E quindi: guerre coloniali, razzismo di conquista, due guerre mondiali, la corruzione di Stato, il fascismo, leggi razziali, l’emigrazione ecc. ecc.

Scrisse Napoleone III: “ I Borbone non hanno commesso in cento anni gli orrori e gli errori che hanno commesso i Savoia in un anno”.
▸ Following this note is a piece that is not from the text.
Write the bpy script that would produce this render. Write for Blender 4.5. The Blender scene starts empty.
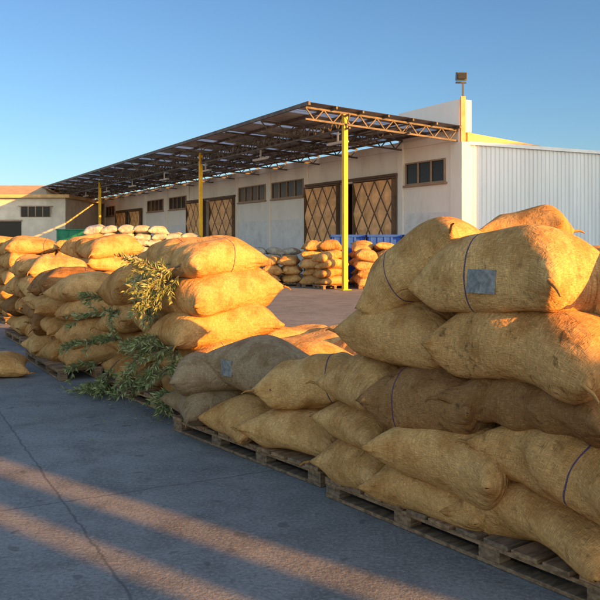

Napoleone III primo piano#001 [8]
Napoleone III (1808 – 1873)

Conclusione.

Riassumendo quanto esaminato finora, è chiaro che ai Borbone la riforma demaniale costò il trono essendosi inimicati da una parte i baroni, spossessati dai feudi e tartassati sui fondi liberi, e dall’altra i notabili, i famosi galantuomini, ai quali fu impedito di acquistare le terre demaniali degli ex feudi. Come sempre era accaduto da Carlo in poi, i Borbone ebbero dalla loro parte solo il popolo rurale (i coloni) che, imbracciando ogni tipo di arma, diede vita per 12 anni ad una disperata resistenza per bande, più comunemente conosciuta con il nome di brigantaggio. Al termine di questa enorme tragedia nazionale di cui solo oggi, ad oltre 150 anni dai fatti, si comincia a conoscere l’entità, ci furono 685 mila morti tra i civili e 84 paesi rasi al suolo o bruciati.

Brigante Petrelli#001 [9]

Il brigante Petrelli

Concludo con l’estratto di un’intervista fatta a Luigi Settembrini da alcuni studenti universitari, in merito alla devastazione militare ed economica del Sud causata dall’annessione al Piemonte:
Figli miei, bestemmiate la memoria di Ferdinando II, è sua la colpa di questo!” – “Professore, come c’entra quello lì?” – “Si, c’entra; se egli avesse impiccato noi altri, oggi non si starebbe a questo; fu clemente, e noi facemmo peggio”.